Özil kann falsch liegen und gleichzeitig recht haben
Wenn nun so mancher Journalist, ob in der Frankfurter Allgemeinen Zeitung oder der BILD sich nach diesen Statements dazu entscheidet, lieber Özils Haltung zu Erdogan negativ zu kommentieren, statt den 29-Jährigen gegen den offenen Rassismus zu verteidigen, dann machen auch diese Autoren bei dieser widerwärtigen Kampagne mit – und lassen weder Qualität noch Anstand dabei durchscheinen.
Denn darüber, dass der Auftritt mit Erdogan für den Arsch war, herrscht ohnehin schon seit Wochen Einigkeit. Diesen Aspekt weiterhin als Quintessenz, und den Rassismus maximal als Folge dessen zu benennen oder wie BILD gleich gänzlich zu negieren, sagt nichts anderes aus, als dass der “Deutsch-Türke” einfach hätte brav sein können, dann müsste er nun auch nicht wegen angeblichen Rassismus rumheulen. Mehr nicht. Zudem ist es eine unzulässige Verbindung zweier eigenständiger Themen. Denn nur weil Özil in Sachen Erdogan daneben liegt, heißt das eben nicht, dass er mit seiner Abrechnung unrecht hat.
Wir müssen uns dringend hinterfragen
Wir als Gesellschaft müssen uns deshalb hinterfragen. Wir müssen uns fragen, wie es passieren konnte, dass ein Spieler wegen Rassismus nicht mehr für Deutschland spielen will. Diese Frage ist dringlicher, sie ist wichtiger und für unser Land, nicht nur für unsere Fußballkultur, von zentraler Bedeutung.
III / III pic.twitter.com/c8aTzYOhWU
— Mesut Özil (@MesutOzil1088) July 22, 2018
Denn Özil ist nicht nur irgendein Nationalspieler. Özil ist ein Symbol für sehr viele Bürger mit Migrationshintergrund in diesem Land, deren Vertrauen wir als Gesellschaft zu verlieren drohen. Eine Gruppe, die sich in ihrem ohnehin stets vorhandenen Gefühl nun bestätigt sieht: Wenn wir nicht immer brav machen, was von uns verlangt wird, sind wir ganz schnell keine Deutschen mehr. Sondern wieder die “Türken” oder die “Gastarbeiter”. Das “Deutschsein” einer ganzen Bevölkerungsgruppe wird in dieser Debatte in Frage gestellt und ein Gefühl der Unzugehörigkeit verstärkt und befeuert. Dieses Fiasko dürfte Konsequenzen haben, die weit über den Fußballkosmos hinausgehen.

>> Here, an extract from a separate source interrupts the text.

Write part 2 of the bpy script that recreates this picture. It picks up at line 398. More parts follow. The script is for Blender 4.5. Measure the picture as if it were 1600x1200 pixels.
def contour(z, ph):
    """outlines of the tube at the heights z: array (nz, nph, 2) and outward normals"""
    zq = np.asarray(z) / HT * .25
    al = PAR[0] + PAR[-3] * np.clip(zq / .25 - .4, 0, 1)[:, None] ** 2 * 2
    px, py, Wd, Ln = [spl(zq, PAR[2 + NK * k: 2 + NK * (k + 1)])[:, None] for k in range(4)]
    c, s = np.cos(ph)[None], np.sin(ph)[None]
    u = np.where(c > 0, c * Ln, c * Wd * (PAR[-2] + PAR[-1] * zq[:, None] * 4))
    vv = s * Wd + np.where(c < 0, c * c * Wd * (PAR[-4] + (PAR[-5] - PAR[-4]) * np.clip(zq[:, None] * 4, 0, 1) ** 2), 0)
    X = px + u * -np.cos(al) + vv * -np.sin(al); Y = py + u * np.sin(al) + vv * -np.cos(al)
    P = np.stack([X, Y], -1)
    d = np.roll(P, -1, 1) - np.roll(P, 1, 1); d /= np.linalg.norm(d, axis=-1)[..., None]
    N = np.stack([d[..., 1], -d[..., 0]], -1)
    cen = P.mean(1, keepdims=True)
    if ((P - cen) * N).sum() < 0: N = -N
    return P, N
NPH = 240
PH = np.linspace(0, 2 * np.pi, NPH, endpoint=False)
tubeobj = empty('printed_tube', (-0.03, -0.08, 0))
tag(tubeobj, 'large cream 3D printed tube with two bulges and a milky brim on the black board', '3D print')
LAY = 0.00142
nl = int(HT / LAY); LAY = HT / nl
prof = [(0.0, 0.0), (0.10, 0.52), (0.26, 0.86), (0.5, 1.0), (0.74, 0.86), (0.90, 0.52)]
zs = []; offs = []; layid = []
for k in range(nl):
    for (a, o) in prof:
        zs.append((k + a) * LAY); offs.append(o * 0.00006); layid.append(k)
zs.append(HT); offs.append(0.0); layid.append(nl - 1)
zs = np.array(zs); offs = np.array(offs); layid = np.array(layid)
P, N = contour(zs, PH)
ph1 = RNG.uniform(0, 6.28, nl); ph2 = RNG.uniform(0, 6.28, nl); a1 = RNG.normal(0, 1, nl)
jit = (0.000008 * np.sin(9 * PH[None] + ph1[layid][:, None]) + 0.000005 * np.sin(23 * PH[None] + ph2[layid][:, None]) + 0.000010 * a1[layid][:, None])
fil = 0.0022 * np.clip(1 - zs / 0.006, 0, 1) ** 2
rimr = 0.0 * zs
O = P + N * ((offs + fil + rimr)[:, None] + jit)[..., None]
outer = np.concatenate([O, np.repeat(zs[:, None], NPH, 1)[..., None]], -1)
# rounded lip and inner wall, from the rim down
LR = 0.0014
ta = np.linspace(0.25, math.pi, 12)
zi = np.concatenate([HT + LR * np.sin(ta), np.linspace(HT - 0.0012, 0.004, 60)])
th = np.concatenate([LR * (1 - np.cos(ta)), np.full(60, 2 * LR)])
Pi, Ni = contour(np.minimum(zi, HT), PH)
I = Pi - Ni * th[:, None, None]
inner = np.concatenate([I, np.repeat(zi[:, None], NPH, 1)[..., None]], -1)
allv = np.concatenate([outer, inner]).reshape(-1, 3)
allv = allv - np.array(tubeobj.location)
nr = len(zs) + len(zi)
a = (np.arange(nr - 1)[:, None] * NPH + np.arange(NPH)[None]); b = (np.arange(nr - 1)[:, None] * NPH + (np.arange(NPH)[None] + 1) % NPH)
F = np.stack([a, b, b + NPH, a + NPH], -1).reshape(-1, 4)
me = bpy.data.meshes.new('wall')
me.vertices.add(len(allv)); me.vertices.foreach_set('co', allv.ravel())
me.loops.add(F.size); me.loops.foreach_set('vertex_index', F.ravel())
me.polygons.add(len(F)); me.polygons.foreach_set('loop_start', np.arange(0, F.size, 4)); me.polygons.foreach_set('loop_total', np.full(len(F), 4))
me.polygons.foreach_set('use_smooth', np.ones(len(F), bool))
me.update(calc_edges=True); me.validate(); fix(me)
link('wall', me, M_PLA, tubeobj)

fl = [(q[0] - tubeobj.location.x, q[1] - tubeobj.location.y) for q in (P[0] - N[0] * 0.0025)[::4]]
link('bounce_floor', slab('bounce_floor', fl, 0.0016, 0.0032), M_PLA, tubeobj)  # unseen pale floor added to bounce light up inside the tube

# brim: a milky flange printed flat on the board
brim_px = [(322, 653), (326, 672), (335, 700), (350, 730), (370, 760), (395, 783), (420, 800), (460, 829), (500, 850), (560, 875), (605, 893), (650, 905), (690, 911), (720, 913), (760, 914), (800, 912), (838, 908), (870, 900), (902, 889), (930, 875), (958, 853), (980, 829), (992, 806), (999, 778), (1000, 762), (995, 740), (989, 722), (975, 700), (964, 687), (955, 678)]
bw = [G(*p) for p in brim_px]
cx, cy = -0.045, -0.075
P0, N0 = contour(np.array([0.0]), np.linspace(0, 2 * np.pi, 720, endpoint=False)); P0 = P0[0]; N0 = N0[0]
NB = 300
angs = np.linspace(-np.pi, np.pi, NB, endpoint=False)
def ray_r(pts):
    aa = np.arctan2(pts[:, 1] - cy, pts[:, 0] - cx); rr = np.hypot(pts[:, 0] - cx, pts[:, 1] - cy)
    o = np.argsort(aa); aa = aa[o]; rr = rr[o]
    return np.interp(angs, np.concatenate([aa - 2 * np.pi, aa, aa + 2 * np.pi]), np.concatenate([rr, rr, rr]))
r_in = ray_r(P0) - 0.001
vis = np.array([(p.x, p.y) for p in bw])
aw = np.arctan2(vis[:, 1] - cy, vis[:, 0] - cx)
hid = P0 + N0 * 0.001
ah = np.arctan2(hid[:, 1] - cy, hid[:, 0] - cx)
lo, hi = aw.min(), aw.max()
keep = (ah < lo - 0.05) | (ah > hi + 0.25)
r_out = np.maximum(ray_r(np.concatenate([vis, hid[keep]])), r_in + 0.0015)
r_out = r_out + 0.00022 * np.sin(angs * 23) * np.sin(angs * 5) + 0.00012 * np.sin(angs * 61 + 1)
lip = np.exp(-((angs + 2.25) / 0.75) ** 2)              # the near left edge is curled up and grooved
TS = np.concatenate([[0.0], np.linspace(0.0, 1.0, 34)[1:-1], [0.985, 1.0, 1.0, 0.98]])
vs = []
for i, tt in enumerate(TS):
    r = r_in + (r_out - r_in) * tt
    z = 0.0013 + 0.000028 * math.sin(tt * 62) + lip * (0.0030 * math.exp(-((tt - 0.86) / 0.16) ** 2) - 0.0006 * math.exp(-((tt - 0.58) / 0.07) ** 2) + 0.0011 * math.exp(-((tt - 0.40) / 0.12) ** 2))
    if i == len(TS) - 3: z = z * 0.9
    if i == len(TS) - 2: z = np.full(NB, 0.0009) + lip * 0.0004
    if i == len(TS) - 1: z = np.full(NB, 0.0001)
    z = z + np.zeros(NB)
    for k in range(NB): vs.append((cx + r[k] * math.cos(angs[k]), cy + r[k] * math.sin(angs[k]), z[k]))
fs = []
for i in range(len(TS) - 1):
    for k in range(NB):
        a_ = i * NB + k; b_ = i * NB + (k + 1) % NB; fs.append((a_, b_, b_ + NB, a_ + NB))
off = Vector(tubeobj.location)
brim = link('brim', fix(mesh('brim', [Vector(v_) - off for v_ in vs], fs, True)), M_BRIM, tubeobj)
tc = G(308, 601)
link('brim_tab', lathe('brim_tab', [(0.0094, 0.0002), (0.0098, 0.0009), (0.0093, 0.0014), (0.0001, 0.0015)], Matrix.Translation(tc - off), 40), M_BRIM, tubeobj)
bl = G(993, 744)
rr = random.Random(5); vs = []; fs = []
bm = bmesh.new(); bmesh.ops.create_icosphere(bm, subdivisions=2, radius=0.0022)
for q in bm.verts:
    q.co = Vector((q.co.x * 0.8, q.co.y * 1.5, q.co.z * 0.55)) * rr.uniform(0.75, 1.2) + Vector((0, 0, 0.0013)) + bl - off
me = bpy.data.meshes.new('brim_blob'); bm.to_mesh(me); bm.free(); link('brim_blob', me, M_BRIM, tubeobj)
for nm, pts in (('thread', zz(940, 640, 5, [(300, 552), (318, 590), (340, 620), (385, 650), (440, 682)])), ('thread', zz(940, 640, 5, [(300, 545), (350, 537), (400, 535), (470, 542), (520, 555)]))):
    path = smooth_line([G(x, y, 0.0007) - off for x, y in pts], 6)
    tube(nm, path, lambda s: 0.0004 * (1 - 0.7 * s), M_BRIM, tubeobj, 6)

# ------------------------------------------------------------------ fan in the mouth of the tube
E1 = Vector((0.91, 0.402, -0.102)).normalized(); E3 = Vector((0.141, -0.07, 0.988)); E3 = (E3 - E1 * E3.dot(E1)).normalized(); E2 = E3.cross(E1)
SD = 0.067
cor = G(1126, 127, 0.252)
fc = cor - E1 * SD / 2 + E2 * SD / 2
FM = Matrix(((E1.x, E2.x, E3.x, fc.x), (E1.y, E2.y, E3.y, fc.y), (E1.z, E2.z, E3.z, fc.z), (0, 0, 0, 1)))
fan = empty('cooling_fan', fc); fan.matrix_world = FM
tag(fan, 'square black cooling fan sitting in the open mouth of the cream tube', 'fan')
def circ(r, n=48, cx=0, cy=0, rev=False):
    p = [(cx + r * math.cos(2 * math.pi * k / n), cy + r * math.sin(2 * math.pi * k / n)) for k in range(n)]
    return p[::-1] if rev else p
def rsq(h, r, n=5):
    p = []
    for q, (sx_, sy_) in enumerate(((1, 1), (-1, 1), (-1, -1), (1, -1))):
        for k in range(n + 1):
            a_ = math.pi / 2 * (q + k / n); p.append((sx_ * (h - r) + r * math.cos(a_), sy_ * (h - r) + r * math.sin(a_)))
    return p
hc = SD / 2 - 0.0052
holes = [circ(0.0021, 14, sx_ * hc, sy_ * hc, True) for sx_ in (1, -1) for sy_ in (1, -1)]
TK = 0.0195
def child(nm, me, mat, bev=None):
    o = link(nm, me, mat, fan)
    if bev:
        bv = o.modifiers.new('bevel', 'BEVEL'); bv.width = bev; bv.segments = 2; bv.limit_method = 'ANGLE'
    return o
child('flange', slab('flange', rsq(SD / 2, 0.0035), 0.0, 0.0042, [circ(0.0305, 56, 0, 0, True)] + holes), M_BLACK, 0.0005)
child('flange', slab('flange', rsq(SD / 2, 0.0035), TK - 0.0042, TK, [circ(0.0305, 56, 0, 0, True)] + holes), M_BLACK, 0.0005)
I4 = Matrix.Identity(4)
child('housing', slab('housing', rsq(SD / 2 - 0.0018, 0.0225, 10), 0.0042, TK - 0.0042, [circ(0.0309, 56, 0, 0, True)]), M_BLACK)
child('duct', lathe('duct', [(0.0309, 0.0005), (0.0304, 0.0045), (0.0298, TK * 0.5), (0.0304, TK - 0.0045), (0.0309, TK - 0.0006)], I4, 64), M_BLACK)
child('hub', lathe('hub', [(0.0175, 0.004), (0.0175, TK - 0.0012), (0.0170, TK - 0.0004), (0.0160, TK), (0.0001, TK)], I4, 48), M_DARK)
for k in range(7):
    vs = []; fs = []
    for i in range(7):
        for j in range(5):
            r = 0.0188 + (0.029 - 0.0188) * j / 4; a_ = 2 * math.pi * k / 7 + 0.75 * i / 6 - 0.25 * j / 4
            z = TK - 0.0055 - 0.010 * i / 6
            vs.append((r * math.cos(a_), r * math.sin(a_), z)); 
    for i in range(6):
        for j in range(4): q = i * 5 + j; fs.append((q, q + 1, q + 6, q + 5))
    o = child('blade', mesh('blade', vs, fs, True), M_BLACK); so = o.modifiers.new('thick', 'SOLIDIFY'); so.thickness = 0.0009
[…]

Özil ist mehr als nur irgendein Fußballer
Matthäus und Grindel würde derweil natürlich keiner das “Deutschsein” absprechen, obwohl sie sich gerne mit ähnlich widerwärtigen Personen abgeben wie Erdogan. Ihre Einstellung zur Demokratie und zu freiheitlichen Werten wurde deshalb nie in Abrede gestellt – schon gar nicht öffentlich über Wochen hinweg. Abschieben will sie auch niemand, vom Verband bloßgestellt und von der Presse wochenlang zum Sündenbock gemacht, wurden sie ebenfalls nicht.
Und genau deshalb hat Özil mit seinen Vorwürfen vollkommen recht, obwohl er mit seiner Einschätzung zu Erdogan daneben liegt. Wer das heute anders sieht und sich nach Özils Vorstoß weiterhin vor allem an “Erdogate” aufhängt, statt das größere Problem zu benennen und zu thematisieren, macht sich daher nur zum Steigbügelhalter der Rassisten. Mehr nicht.